The album isn’t overtly explicit in its exploration of Hynes’ English upbringing, nor does it directly detail the passing of his mother in much depth. Whether bouncing from airy cohesion in “Countryside” to disorienting fractals of guitar and saxophone in “Scared of It,” Essex Honey stays true to the nebulous heart of Blood Orange albums past and present. A far cry from the sleek urban style of Coastal Grooves, whose tracks flow seamlessly from one to the next, Essex Honey finds its sound in a disjointed journey through the life and loss of Dev Hynes. Wistful, grounded and fiery all at once, Essex Honey is in its entirety a portrait of grief, how it can suffocate you one day and remain neatly tucked into the corner of your pocket the next. The unpredictability of Hynes’ loss is only detectable when you listen to the album as a singular entity rather than a jumble of songs, allowing currents of wordless harmony in “Westerberg” and “Vivid Light” to linger in your mind like half-forgotten memories. Instead of a continuous arc that ends in Hynes’ resolve to grow past his grief, Essex Honey is a gentle yet painful reminder that loss is both inevitable and nonlinear. 

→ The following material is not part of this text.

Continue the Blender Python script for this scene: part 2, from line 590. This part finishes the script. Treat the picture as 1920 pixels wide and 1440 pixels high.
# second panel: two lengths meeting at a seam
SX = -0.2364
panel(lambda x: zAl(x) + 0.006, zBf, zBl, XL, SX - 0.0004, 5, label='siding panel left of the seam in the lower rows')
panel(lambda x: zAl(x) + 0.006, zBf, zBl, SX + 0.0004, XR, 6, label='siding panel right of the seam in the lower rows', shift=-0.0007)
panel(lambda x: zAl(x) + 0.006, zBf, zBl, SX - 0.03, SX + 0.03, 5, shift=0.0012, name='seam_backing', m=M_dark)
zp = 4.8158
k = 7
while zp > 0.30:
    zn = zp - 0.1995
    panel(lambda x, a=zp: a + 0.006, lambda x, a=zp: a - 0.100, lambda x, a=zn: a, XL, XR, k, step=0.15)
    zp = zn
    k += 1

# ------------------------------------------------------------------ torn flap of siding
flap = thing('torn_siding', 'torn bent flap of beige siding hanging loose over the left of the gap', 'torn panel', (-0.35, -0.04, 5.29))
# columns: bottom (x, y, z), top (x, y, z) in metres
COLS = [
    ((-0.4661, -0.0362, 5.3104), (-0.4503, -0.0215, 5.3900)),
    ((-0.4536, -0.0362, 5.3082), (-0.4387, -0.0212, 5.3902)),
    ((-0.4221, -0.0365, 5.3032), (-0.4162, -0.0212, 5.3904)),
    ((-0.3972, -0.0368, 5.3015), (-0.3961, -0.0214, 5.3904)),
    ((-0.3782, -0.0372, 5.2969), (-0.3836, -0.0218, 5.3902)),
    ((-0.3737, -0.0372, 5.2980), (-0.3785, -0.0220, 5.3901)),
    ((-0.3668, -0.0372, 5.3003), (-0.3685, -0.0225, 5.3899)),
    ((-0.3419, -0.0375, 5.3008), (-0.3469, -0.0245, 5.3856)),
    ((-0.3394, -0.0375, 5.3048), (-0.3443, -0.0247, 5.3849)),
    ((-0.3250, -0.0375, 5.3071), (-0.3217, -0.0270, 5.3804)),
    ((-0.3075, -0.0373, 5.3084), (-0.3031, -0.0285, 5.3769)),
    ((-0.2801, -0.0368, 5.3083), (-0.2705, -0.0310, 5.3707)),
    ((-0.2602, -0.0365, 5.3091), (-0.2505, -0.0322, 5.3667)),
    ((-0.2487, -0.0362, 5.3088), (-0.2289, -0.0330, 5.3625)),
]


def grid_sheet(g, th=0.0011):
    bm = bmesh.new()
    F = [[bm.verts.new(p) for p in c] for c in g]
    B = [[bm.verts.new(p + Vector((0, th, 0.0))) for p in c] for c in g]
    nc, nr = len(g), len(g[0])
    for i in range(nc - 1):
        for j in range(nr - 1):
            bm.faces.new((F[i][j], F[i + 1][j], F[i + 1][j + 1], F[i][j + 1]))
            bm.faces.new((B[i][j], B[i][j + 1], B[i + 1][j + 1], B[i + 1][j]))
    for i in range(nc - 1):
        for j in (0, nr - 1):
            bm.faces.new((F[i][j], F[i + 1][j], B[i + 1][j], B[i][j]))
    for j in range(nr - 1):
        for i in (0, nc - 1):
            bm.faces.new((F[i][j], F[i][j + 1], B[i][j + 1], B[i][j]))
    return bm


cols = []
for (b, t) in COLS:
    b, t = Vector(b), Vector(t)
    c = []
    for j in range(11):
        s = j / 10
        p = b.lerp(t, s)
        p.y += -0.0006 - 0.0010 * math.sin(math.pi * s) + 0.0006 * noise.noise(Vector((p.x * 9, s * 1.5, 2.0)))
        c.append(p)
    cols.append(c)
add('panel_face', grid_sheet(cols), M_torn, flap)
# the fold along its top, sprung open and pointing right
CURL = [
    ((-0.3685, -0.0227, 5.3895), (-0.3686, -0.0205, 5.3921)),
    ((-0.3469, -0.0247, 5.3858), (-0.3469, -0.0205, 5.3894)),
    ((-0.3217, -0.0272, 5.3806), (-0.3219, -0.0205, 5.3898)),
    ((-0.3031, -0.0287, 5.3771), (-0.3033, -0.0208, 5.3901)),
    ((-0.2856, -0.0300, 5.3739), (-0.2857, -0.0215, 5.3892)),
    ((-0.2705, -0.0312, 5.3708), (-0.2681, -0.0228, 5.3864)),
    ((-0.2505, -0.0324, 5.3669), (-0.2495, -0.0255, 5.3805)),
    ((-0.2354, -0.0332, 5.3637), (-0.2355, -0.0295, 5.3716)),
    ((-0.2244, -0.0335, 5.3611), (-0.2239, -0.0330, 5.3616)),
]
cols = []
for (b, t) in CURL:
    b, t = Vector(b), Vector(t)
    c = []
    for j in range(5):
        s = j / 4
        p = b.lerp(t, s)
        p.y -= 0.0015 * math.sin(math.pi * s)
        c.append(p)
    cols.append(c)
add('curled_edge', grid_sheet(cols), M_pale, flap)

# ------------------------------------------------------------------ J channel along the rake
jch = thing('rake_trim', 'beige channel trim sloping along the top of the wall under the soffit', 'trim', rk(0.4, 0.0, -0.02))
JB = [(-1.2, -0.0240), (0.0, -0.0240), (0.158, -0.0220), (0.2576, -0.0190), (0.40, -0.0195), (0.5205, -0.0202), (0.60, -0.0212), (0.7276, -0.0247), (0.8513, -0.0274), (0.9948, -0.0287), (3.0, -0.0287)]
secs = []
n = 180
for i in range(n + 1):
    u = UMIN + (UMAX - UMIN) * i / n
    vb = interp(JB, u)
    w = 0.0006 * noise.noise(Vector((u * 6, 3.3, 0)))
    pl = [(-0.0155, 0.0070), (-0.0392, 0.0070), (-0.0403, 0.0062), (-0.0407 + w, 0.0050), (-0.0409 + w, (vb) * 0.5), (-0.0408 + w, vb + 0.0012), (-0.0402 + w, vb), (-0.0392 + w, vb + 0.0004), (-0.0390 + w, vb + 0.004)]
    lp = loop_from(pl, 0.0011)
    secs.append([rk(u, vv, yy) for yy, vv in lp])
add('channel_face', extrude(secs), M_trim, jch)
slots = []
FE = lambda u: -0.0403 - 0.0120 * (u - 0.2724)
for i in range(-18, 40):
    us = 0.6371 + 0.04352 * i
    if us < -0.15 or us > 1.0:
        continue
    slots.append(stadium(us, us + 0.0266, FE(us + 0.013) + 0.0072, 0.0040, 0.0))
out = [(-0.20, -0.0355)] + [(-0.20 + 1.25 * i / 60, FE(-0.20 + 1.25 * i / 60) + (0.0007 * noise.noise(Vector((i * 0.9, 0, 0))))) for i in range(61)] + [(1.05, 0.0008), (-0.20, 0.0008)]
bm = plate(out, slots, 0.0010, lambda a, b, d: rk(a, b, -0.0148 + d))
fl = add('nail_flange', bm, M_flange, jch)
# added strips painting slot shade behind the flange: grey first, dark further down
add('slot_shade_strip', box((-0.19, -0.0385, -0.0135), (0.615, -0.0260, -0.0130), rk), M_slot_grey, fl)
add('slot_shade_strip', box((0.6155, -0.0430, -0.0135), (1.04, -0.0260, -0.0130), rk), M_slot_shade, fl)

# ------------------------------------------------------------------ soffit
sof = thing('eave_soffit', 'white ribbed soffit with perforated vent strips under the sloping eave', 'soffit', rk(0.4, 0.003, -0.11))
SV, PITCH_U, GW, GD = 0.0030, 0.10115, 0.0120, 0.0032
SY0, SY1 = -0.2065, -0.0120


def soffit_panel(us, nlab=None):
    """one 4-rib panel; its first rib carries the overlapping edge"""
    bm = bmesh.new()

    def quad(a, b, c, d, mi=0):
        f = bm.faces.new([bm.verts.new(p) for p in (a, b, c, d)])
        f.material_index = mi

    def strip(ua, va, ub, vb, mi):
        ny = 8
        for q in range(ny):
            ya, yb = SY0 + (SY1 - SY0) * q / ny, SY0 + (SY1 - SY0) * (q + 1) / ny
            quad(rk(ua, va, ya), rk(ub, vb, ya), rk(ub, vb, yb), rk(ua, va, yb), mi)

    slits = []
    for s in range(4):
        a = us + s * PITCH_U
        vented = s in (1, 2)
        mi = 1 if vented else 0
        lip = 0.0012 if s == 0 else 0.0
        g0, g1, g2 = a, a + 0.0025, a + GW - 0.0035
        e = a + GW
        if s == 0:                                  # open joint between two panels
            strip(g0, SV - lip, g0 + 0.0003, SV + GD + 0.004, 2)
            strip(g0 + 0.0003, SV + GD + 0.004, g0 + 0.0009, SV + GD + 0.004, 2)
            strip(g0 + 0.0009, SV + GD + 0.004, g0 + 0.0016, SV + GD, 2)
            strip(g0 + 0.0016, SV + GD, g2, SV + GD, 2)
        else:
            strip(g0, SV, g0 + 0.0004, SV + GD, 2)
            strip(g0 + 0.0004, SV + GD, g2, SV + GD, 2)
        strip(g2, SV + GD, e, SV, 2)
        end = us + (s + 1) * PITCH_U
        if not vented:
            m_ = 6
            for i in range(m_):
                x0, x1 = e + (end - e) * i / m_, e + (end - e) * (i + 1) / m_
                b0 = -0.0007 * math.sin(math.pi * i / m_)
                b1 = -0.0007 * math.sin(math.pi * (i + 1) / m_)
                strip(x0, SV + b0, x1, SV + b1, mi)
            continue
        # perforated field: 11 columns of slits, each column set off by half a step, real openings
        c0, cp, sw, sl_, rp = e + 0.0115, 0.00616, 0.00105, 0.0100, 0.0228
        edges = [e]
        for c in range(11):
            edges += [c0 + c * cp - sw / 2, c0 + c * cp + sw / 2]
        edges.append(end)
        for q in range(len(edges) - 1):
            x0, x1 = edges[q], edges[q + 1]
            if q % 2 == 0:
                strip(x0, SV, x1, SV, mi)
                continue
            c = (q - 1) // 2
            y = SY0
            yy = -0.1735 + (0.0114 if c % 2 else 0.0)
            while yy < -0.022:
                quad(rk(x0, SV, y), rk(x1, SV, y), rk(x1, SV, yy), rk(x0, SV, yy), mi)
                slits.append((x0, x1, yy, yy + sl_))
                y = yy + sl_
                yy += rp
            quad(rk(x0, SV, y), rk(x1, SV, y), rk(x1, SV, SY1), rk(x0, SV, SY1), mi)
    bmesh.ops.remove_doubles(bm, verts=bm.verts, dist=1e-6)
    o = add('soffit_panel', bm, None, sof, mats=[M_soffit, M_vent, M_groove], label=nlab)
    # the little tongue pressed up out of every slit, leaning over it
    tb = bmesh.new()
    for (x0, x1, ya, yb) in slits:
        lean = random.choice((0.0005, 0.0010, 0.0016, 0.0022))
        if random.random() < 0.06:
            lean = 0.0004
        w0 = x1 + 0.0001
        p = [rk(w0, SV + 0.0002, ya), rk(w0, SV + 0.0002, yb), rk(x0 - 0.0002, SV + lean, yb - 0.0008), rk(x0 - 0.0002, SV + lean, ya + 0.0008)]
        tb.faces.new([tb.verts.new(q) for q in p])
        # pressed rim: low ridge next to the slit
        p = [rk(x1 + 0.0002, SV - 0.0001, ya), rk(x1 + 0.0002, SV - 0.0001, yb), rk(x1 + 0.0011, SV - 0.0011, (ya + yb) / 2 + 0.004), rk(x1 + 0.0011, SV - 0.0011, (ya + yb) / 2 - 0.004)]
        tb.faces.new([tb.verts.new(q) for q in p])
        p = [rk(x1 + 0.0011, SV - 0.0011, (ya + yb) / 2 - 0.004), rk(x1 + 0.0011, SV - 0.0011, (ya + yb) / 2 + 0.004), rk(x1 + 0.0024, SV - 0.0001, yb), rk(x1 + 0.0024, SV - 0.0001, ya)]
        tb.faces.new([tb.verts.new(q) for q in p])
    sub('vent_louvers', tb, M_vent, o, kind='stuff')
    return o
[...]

My favorite songs from Essex Honey, a tie between “Vivid Light” and “Mind Loaded,” perfectly encapsulate the essence of the album in vastly different ways. “Vivid Light” is a seamless collaboration between lyricism, trailing flute and steady piano throughout. Minimalist instrumentation allows Hynes’ vocals to breathe, giving way to the emotional weight of lyrics like “It’s like you’ve never seen / Your anger at large / And the more you hide / The smaller you are.” Reflecting on creative blocks (“It’s like you’ve never touched / A six-string guitar / And the more you write / You never get far”) and a desperate desire to run from pain (“I don’t wanna be here alone / Oh, I wanna run away”), “Vivid Light” is a meditation on the fear of losing your identity to memories you can’t escape. Conversely, “Mind Loaded” is dominated by the overlapping harmonies of Caroline Polachek, Lorde and Mustafa, whose voices serve less to clarify the lyrics than to blur their edges. One with the song’s jazzy inflections, the vocals of “Mind Loaded” add a nuanced, almost communal element to the grief that embodies Essex Honey

Ultimately, Essex Honey stands alone in its defiance of fluidity. It’s an album that rewards the patience and complete surrender of its listeners. To skip around and fragment its storyline would be a disservice to your experience, and I urge you to enjoy each song in order. As the fleeting softness of one song swells into the reverberating darkness of another, the record transforms into a lived story of emotion and memory. To me, Essex Honey is more than an album; it’s a passage of grief and resilience best enjoyed by allowing every note to play in the order that Hynes intended.